*REQUIREMENT:* Write out the listing in full, matching it word for word.

[Start of SUPPLIED DATA]

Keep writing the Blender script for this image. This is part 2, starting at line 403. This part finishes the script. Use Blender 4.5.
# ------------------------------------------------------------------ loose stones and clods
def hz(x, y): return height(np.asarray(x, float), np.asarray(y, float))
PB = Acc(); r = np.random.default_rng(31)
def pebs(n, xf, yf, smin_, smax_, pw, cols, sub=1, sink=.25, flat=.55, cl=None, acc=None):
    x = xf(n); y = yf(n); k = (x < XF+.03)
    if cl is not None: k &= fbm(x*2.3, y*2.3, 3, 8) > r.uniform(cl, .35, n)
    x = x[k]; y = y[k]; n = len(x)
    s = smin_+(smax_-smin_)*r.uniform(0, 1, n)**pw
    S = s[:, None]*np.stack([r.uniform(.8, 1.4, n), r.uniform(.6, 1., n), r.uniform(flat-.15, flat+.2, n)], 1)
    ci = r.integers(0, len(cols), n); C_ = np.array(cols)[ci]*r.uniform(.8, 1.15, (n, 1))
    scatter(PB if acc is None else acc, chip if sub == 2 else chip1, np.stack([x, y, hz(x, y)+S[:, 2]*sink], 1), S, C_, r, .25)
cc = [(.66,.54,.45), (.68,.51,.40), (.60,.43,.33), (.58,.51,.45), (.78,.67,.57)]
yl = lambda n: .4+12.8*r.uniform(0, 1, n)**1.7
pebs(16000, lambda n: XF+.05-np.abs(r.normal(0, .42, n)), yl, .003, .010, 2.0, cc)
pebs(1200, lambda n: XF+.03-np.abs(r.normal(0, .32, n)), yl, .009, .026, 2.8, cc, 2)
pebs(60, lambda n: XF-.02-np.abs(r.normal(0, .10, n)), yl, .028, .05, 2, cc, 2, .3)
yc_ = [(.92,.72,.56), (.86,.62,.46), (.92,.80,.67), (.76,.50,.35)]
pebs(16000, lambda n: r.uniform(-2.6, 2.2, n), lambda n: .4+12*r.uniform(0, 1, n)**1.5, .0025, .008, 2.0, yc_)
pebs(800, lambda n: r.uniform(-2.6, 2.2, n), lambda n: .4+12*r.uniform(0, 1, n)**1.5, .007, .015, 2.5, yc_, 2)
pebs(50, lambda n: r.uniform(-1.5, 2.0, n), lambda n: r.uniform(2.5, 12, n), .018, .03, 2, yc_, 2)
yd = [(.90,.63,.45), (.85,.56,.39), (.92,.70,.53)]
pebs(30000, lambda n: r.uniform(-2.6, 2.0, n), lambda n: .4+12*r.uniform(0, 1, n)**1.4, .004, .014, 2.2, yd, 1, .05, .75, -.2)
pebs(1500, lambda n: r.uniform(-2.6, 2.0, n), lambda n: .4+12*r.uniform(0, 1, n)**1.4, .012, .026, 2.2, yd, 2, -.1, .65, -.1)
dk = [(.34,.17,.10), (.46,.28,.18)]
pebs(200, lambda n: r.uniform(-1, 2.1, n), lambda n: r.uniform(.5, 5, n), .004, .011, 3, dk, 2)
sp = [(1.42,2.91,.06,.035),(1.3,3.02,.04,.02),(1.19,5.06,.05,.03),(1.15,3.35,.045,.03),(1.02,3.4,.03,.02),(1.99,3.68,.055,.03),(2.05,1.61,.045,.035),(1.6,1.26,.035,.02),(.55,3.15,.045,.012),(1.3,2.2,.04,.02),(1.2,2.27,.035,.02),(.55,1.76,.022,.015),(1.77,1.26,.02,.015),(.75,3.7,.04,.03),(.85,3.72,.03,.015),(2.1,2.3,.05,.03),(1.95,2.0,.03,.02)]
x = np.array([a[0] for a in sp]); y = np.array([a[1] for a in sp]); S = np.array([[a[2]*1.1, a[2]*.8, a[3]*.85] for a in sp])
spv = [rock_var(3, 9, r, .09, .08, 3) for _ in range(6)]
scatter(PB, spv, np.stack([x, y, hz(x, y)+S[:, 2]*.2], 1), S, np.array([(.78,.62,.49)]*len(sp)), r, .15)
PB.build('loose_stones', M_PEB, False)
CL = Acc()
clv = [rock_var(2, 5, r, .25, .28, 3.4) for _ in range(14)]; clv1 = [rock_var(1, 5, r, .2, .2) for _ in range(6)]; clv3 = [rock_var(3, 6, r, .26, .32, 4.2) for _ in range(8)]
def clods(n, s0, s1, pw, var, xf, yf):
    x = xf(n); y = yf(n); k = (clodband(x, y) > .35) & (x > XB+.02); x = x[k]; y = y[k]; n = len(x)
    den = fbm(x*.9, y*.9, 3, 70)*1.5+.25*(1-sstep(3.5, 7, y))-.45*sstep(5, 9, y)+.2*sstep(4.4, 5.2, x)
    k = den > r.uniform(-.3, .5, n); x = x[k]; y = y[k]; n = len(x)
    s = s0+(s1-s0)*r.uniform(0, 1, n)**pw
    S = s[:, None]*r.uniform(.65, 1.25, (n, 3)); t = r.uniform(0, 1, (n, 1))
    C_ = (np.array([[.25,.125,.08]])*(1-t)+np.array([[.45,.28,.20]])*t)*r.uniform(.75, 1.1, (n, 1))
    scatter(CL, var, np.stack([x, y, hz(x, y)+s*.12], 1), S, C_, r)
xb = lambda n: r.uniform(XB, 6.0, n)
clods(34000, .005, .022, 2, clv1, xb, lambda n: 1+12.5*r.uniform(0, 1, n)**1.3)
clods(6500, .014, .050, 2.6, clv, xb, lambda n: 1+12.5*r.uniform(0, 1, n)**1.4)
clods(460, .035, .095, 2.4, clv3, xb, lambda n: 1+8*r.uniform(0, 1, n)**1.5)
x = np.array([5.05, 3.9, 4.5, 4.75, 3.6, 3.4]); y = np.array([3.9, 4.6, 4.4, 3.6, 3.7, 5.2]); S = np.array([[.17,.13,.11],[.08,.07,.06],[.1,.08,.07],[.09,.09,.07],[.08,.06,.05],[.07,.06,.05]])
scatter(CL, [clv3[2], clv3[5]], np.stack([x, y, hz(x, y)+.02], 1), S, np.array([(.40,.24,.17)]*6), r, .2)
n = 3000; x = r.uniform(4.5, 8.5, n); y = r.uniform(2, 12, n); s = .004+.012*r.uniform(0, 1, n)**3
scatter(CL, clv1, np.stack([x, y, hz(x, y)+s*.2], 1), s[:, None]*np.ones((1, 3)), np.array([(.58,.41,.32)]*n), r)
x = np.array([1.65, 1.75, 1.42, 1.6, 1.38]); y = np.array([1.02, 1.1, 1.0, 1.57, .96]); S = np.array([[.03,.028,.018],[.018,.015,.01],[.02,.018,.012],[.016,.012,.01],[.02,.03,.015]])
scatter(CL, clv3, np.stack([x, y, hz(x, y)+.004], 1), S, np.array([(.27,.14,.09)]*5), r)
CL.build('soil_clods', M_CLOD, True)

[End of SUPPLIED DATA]

*TASK OUTPUT:*
Keep writing the Blender script for this image. This is part 2, starting at line 403. This part finishes the script. Use Blender 4.5.
# ------------------------------------------------------------------ loose stones and clods
def hz(x, y): return height(np.asarray(x, float), np.asarray(y, float))
PB = Acc(); r = np.random.default_rng(31)
def pebs(n, xf, yf, smin_, smax_, pw, cols, sub=1, sink=.25, flat=.55, cl=None, acc=None):
    x = xf(n); y = yf(n); k = (x < XF+.03)
    if cl is not None: k &= fbm(x*2.3, y*2.3, 3, 8) > r.uniform(cl, .35, n)
    x = x[k]; y = y[k]; n = len(x)
    s = smin_+(smax_-smin_)*r.uniform(0, 1, n)**pw
    S = s[:, None]*np.stack([r.uniform(.8, 1.4, n), r.uniform(.6, 1., n), r.uniform(flat-.15, flat+.2, n)], 1)
    ci = r.integers(0, len(cols), n); C_ = np.array(cols)[ci]*r.uniform(.8, 1.15, (n, 1))
    scatter(PB if acc is None else acc, chip if sub == 2 else chip1, np.stack([x, y, hz(x, y)+S[:, 2]*sink], 1), S, C_, r, .25)
cc = [(.66,.54,.45), (.68,.51,.40), (.60,.43,.33), (.58,.51,.45), (.78,.67,.57)]
yl = lambda n: .4+12.8*r.uniform(0, 1, n)**1.7
pebs(16000, lambda n: XF+.05-np.abs(r.normal(0, .42, n)), yl, .003, .010, 2.0, cc)
pebs(1200, lambda n: XF+.03-np.abs(r.normal(0, .32, n)), yl, .009, .026, 2.8, cc, 2)
pebs(60, lambda n: XF-.02-np.abs(r.normal(0, .10, n)), yl, .028, .05, 2, cc, 2, .3)
yc_ = [(.92,.72,.56), (.86,.62,.46), (.92,.80,.67), (.76,.50,.35)]
pebs(16000, lambda n: r.uniform(-2.6, 2.2, n), lambda n: .4+12*r.uniform(0, 1, n)**1.5, .0025, .008, 2.0, yc_)
pebs(800, lambda n: r.uniform(-2.6, 2.2, n), lambda n: .4+12*r.uniform(0, 1, n)**1.5, .007, .015, 2.5, yc_, 2)
pebs(50, lambda n: r.uniform(-1.5, 2.0, n), lambda n: r.uniform(2.5, 12, n), .018, .03, 2, yc_, 2)
yd = [(.90,.63,.45), (.85,.56,.39), (.92,.70,.53)]
pebs(30000, lambda n: r.uniform(-2.6, 2.0, n), lambda n: .4+12*r.uniform(0, 1, n)**1.4, .004, .014, 2.2, yd, 1, .05, .75, -.2)
pebs(1500, lambda n: r.uniform(-2.6, 2.0, n), lambda n: .4+12*r.uniform(0, 1, n)**1.4, .012, .026, 2.2, yd, 2, -.1, .65, -.1)
dk = [(.34,.17,.10), (.46,.28,.18)]
pebs(200, lambda n: r.uniform(-1, 2.1, n), lambda n: r.uniform(.5, 5, n), .004, .011, 3, dk, 2)
sp = [(1.42,2.91,.06,.035),(1.3,3.02,.04,.02),(1.19,5.06,.05,.03),(1.15,3.35,.045,.03),(1.02,3.4,.03,.02),(1.99,3.68,.055,.03),(2.05,1.61,.045,.035),(1.6,1.26,.035,.02),(.55,3.15,.045,.012),(1.3,2.2,.04,.02),(1.2,2.27,.035,.02),(.55,1.76,.022,.015),(1.77,1.26,.02,.015),(.75,3.7,.04,.03),(.85,3.72,.03,.015),(2.1,2.3,.05,.03),(1.95,2.0,.03,.02)]
x = np.array([a[0] for a in sp]); y = np.array([a[1] for a in sp]); S = np.array([[a[2]*1.1, a[2]*.8, a[3]*.85] for a in sp])
spv = [rock_var(3, 9, r, .09, .08, 3) for _ in range(6)]
scatter(PB, spv, np.stack([x, y, hz(x, y)+S[:, 2]*.2], 1), S, np.array([(.78,.62,.49)]*len(sp)), r, .15)
PB.build('loose_stones', M_PEB, False)
CL = Acc()
clv = [rock_var(2, 5, r, .25, .28, 3.4) for _ in range(14)]; clv1 = [rock_var(1, 5, r, .2, .2) for _ in range(6)]; clv3 = [rock_var(3, 6, r, .26, .32, 4.2) for _ in range(8)]
def clods(n, s0, s1, pw, var, xf, yf):
    x = xf(n); y = yf(n); k = (clodband(x, y) > .35) & (x > XB+.02); x = x[k]; y = y[k]; n = len(x)
    den = fbm(x*.9, y*.9, 3, 70)*1.5+.25*(1-sstep(3.5, 7, y))-.45*sstep(5, 9, y)+.2*sstep(4.4, 5.2, x)
    k = den > r.uniform(-.3, .5, n); x = x[k]; y = y[k]; n = len(x)
    s = s0+(s1-s0)*r.uniform(0, 1, n)**pw
    S = s[:, None]*r.uniform(.65, 1.25, (n, 3)); t = r.uniform(0, 1, (n, 1))
    C_ = (np.array([[.25,.125,.08]])*(1-t)+np.array([[.45,.28,.20]])*t)*r.uniform(.75, 1.1, (n, 1))
    scatter(CL, var, np.stack([x, y, hz(x, y)+s*.12], 1), S, C_, r)
xb = lambda n: r.uniform(XB, 6.0, n)
clods(34000, .005, .022, 2, clv1, xb, lambda n: 1+12.5*r.uniform(0, 1, n)**1.3)
clods(6500, .014, .050, 2.6, clv, xb, lambda n: 1+12.5*r.uniform(0, 1, n)**1.4)
clods(460, .035, .095, 2.4, clv3, xb, lambda n: 1+8*r.uniform(0, 1, n)**1.5)
x = np.array([5.05, 3.9, 4.5, 4.75, 3.6, 3.4]); y = np.array([3.9, 4.6, 4.4, 3.6, 3.7, 5.2]); S = np.array([[.17,.13,.11],[.08,.07,.06],[.1,.08,.07],[.09,.09,.07],[.08,.06,.05],[.07,.06,.05]])
scatter(CL, [clv3[2], clv3[5]], np.stack([x, y, hz(x, y)+.02], 1), S, np.array([(.40,.24,.17)]*6), r, .2)
n = 3000; x = r.uniform(4.5, 8.5, n); y = r.uniform(2, 12, n); s = .004+.012*r.uniform(0, 1, n)**3
scatter(CL, clv1, np.stack([x, y, hz(x, y)+s*.2], 1), s[:, None]*np.ones((1, 3)), np.array([(.58,.41,.32)]*n), r)
x = np.array([1.65, 1.75, 1.42, 1.6, 1.38]); y = np.array([1.02, 1.1, 1.0, 1.57, .96]); S = np.array([[.03,.028,.018],[.018,.015,.01],[.02,.018,.012],[.016,.012,.01],[.02,.03,.015]])
scatter(CL, clv3, np.stack([x, y, hz(x, y)+.004], 1), S, np.array([(.27,.14,.09)]*5), r)
CL.build('soil_clods', M_CLOD, True)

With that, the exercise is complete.